Law And Countervailing Tenant Power In The Real Estate State – John Whitlow & A Wagner Act for Tenant Unions – Duncan Kennedy, Karl Klare, & Michael Turk
As real estate has become increasingly financialized at the hands of private equity and its ilk, tenants have responded by getting organized. Focusing on tenants across New York City fighting back against baseless evictions, withholding of essential services, and rent increases, John Whitlow explains how law could facilitate countervailing power by enabling tenants to “form tenant unions that are empowered to bargain collectively with landlords.” In his estimation, legal structures can offer tenants the tools they need to weaponize their solidarity. Kennedy, Klare, and Turk similarly argue for institutionalizing countervailing tenant power in bargaining with landlords, drawing a comparison to the employer-labor relationship. Specifically, they sketch out a statute modeled after the New Deal “Wagner Act” (which established the National Labor Relations Board) that would entitle tenants to organize into unions and bargain with landlords on rent, building conditions, repairs, and evictions, all under the oversight of a government-run Housing Disputes Resolution Board.

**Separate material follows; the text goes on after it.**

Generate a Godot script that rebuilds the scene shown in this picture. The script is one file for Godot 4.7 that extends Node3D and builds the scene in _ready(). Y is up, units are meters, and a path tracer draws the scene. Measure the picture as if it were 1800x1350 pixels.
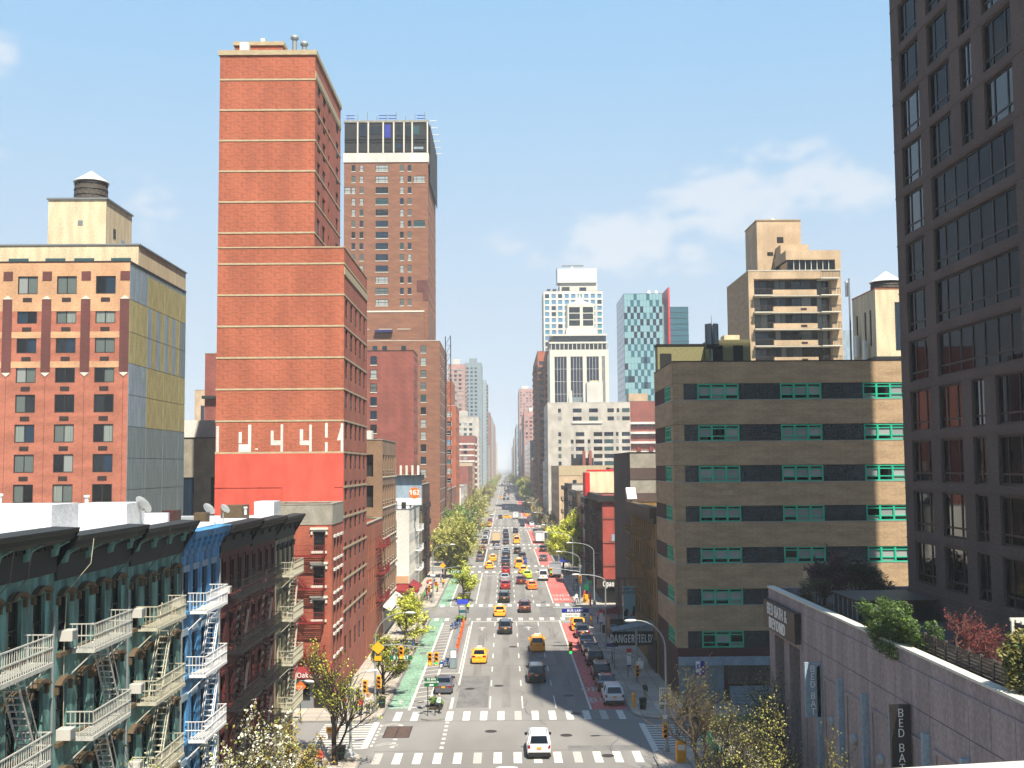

Why Should Tenant Unions Look to Labor Law? – Greg Baltz & Shakeer Rahman
While Whitlow, Kennedy, and Klare focus on the similarities between tenant and labor organizing, Baltz and Rahman counsel keeping the distinctions in mind – namely, that tenants and laborers “serve different functions for capitalism.” They argue that tenants are better conceived of as consumers in need of consumer protections (for example, housing codes are akin to product standards), and that they should use their political power to universalize these protections, rather than subject them to individual bargaining processes. They also warn that formalizing collective bargaining could codify a “perpetual détente” with landlords, undermining the tenant union’s ultimate goal: decommodified housing under tenant control.